In the wilderness, God taught them that they could depend upon God for their essence of life. God gave them their freedom, but God also miraculously provided water, food, protection from the elements, and taught them to live together as interdependent people. After 40 years, they finally exited their journey as a cohesive people free from slavery to Pharaoh and totally dependent on God as their defender and sustainer.
Wasted time? Not by any means. As they experienced three generations of life in the wilderness, they were transformed and prepared to live as free people in God’s kingdom. They finally knew that God is more powerful than a Pharaoh.
God transformed their time seemingly wasted into preparation for their next “on purpose.”
Those seemingly wasted hours riding that Greyhound to and from Cookeville? I can still remember interesting things I saw. I learned more about the way rural people live, rhythms of farm life. I knew the names and locations of towns that many Tennesseans never heard of. I thought about stuff. What? You know, stuff. For an 18 year old in those days, that was important time…but I never really thought of it that way. I just felt it was wasted time.
I now know that God uses our wasted time to prepare us. Sometimes giving us needed rest, sometimes giving us needed reflections, sometimes freeing us from our Pharaohs, sometimes giving us new gifts for living our life in God’s kingdom. I now know that no time is wasted with God.

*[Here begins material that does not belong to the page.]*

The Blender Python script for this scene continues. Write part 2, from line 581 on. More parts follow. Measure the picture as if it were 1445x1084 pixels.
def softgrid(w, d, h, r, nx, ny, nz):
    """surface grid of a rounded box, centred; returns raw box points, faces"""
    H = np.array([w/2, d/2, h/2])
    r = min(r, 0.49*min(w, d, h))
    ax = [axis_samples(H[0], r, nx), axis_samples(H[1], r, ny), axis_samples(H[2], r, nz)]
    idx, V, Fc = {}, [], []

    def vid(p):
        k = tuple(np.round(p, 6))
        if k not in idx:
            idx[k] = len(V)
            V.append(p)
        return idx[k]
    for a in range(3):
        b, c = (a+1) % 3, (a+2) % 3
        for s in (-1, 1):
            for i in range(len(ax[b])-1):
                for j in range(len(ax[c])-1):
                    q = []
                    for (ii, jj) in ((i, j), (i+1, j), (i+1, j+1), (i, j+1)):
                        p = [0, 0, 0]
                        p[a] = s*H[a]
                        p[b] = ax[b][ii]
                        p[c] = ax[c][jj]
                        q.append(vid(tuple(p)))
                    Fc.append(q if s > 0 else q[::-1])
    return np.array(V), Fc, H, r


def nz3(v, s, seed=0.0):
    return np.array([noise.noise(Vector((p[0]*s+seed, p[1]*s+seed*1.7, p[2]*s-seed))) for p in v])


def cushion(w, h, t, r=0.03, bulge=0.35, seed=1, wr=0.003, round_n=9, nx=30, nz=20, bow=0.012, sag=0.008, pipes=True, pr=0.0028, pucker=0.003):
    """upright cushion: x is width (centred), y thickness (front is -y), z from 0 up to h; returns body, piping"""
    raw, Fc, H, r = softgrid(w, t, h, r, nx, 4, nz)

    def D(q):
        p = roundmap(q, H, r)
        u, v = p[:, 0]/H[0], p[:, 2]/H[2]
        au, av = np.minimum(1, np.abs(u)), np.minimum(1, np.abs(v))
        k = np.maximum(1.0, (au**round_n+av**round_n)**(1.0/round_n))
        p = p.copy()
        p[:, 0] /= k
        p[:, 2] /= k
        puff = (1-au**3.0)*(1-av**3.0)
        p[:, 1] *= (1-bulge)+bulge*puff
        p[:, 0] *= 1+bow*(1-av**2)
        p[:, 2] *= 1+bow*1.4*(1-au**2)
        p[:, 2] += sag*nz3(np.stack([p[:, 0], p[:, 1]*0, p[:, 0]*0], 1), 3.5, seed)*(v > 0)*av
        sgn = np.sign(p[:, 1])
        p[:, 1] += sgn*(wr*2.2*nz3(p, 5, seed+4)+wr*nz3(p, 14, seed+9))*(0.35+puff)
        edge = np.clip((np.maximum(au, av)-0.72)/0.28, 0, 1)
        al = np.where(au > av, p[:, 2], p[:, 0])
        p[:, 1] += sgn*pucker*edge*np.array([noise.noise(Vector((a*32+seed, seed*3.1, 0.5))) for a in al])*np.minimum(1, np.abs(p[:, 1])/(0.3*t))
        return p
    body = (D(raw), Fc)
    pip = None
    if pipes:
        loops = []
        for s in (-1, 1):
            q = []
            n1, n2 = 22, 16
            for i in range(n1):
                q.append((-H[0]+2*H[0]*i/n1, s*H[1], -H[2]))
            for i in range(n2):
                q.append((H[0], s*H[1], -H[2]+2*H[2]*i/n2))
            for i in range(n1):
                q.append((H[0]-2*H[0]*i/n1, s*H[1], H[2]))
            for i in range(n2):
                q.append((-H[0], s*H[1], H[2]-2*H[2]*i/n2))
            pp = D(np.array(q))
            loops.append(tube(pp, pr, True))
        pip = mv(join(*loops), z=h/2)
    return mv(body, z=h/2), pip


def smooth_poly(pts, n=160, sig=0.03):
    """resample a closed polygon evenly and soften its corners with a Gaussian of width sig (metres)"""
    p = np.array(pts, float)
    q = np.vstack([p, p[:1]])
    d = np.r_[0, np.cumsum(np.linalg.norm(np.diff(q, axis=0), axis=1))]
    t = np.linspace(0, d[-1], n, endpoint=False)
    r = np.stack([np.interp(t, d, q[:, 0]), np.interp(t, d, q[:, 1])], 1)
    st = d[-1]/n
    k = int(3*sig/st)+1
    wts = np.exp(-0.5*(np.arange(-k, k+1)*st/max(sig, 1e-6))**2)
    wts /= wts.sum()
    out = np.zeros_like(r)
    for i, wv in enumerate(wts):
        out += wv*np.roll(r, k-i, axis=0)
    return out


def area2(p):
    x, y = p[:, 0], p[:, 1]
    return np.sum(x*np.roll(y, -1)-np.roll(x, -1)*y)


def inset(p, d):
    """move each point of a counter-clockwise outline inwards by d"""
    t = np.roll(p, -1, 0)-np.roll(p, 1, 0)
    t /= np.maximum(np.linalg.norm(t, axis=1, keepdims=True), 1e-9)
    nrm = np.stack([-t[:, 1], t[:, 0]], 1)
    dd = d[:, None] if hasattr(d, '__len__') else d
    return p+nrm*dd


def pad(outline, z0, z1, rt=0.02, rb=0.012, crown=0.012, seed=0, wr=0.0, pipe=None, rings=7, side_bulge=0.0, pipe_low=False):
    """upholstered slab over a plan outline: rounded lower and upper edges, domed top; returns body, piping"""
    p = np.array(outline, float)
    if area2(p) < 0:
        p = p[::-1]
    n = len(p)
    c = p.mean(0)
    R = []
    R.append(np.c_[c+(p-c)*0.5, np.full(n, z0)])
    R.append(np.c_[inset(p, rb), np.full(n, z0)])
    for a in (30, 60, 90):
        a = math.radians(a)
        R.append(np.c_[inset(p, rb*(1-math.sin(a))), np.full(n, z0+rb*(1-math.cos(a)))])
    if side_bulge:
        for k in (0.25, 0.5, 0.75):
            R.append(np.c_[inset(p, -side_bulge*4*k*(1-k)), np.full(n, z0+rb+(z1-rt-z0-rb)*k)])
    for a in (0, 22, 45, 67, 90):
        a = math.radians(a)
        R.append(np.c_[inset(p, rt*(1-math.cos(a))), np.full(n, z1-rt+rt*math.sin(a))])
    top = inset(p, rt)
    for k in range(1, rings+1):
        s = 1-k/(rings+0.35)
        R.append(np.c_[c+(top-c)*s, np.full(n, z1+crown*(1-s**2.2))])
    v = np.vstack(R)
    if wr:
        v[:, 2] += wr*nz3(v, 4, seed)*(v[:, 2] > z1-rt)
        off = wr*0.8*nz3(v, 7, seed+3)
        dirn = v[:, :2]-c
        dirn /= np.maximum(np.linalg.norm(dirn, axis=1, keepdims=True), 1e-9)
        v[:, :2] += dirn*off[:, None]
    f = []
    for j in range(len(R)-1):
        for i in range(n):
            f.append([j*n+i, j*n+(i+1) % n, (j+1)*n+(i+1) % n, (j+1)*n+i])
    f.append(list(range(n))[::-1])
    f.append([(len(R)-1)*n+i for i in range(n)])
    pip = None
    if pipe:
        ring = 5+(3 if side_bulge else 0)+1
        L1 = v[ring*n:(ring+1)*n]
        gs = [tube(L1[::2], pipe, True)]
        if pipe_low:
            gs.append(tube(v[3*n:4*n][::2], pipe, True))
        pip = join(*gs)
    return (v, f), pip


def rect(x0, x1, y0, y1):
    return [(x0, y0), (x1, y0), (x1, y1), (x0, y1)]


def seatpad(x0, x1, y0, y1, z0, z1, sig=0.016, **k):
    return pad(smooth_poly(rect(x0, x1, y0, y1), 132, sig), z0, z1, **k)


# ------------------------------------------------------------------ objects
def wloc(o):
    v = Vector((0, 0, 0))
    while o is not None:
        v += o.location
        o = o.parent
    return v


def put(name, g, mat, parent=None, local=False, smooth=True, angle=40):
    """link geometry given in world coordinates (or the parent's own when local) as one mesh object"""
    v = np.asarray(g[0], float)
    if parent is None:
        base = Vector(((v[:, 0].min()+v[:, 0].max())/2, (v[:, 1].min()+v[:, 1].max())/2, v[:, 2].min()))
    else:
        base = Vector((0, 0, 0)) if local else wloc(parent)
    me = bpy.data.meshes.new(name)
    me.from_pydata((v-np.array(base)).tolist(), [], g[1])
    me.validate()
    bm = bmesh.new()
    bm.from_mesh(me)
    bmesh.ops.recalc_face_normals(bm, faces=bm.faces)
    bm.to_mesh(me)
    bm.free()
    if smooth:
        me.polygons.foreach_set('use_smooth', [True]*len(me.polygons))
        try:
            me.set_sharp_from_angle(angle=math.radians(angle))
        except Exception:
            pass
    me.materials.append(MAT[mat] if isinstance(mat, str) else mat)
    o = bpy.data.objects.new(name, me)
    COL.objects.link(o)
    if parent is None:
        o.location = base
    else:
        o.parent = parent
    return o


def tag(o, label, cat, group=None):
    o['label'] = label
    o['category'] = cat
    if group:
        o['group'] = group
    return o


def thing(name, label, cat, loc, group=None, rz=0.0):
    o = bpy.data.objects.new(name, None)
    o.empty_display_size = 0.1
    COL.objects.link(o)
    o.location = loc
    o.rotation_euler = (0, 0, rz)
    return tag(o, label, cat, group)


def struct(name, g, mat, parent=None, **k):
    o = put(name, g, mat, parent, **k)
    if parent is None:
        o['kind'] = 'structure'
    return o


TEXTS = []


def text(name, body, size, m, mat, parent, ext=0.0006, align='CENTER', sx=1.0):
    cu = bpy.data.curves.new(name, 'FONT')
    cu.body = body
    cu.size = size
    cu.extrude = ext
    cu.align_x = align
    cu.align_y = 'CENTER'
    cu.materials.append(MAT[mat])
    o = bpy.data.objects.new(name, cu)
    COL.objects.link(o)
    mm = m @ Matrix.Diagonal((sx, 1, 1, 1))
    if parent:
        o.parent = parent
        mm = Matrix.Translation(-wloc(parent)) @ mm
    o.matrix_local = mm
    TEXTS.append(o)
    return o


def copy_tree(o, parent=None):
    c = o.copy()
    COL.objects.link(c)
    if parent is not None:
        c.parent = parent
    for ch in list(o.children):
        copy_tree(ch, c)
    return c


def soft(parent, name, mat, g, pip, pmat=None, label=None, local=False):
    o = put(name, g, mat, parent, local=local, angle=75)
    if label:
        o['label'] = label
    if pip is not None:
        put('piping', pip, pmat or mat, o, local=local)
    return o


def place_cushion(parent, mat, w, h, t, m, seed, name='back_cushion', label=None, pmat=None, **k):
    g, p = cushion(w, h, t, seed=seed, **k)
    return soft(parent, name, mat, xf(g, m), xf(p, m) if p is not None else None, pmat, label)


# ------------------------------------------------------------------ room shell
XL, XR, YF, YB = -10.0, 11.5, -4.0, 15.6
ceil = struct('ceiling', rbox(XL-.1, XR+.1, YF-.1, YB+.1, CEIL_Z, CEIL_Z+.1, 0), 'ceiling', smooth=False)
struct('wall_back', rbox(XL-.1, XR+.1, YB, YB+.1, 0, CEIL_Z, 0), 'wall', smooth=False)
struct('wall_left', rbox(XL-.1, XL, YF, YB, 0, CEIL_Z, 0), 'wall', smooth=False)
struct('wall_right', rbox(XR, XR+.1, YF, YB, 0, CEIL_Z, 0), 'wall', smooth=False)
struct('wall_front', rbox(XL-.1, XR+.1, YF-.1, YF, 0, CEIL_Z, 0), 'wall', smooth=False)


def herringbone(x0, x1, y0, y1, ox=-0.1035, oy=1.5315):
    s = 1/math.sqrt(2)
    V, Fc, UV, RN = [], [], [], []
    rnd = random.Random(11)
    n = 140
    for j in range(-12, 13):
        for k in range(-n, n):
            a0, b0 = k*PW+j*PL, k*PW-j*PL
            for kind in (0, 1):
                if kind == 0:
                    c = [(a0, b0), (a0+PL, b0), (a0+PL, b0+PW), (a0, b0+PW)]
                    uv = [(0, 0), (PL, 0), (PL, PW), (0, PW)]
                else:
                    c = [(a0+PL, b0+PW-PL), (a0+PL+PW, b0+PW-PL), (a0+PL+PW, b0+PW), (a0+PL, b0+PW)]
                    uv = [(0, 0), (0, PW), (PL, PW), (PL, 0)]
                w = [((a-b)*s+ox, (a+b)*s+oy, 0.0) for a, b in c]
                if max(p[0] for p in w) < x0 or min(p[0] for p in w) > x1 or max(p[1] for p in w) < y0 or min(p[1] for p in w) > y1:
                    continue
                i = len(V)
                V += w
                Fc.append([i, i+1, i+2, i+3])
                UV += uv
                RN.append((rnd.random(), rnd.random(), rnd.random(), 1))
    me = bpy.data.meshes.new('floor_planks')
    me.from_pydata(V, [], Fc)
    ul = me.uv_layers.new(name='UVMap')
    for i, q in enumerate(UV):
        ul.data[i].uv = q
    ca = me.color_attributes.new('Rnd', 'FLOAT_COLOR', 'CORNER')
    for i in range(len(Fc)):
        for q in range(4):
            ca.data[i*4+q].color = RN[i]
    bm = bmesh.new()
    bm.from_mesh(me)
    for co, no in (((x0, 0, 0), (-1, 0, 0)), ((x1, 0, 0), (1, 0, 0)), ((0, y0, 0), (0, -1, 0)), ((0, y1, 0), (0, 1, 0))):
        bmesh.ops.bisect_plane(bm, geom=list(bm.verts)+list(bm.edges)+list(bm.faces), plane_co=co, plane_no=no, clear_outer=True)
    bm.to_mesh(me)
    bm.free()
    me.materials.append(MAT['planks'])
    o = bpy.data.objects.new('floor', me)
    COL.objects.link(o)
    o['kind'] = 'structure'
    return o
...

My wife’s cousin recently sent her an email that had a useful quotation from Alfred D’Souza. “For a long time it had seemed to me that life was about to begin – real life. But there was always some obstacle in the way, something to be gotten through first, some unfinished business, time still to be served, or a debt to be paid. Then life would begin. At last it dawned on me that these obstacles were my life.”
How can I help God with doing whatever God is doing in my life? What can I be doing?
- Become aware of your ‘time wasters’ and take time to give thanks to God for whatever God is doing.
- Add “walk-about” times to break up your ‘time wasters.’ You don’t need to walk across a desert, but you might as well get healthier as God is working on you.
- Set a regular time to ponder what purpose God may be leading you toward.
- Don’t obsess or worry if God is still at work. Let go and let God.
- If you are beginning to sense a purpose, start asking God more specific questions when you pray. Also replace some ‘time wasters’ with some research. The Holy Spirit works in strange and mysterious ways.
Thinking about wasted time brought to mind a line from an Eagles song (Wasted Time, Don Henley & Glenn Frye from Hotel California, 1976). Although it is about a broken relationship, it can certainly hold true for our faith journey.
“So you can get on with your search, (baby,)
And I can get on with mine
And maybe someday we will find
That it wasn't really wasted time”
God redeems our wasted time to shape us…on purpose.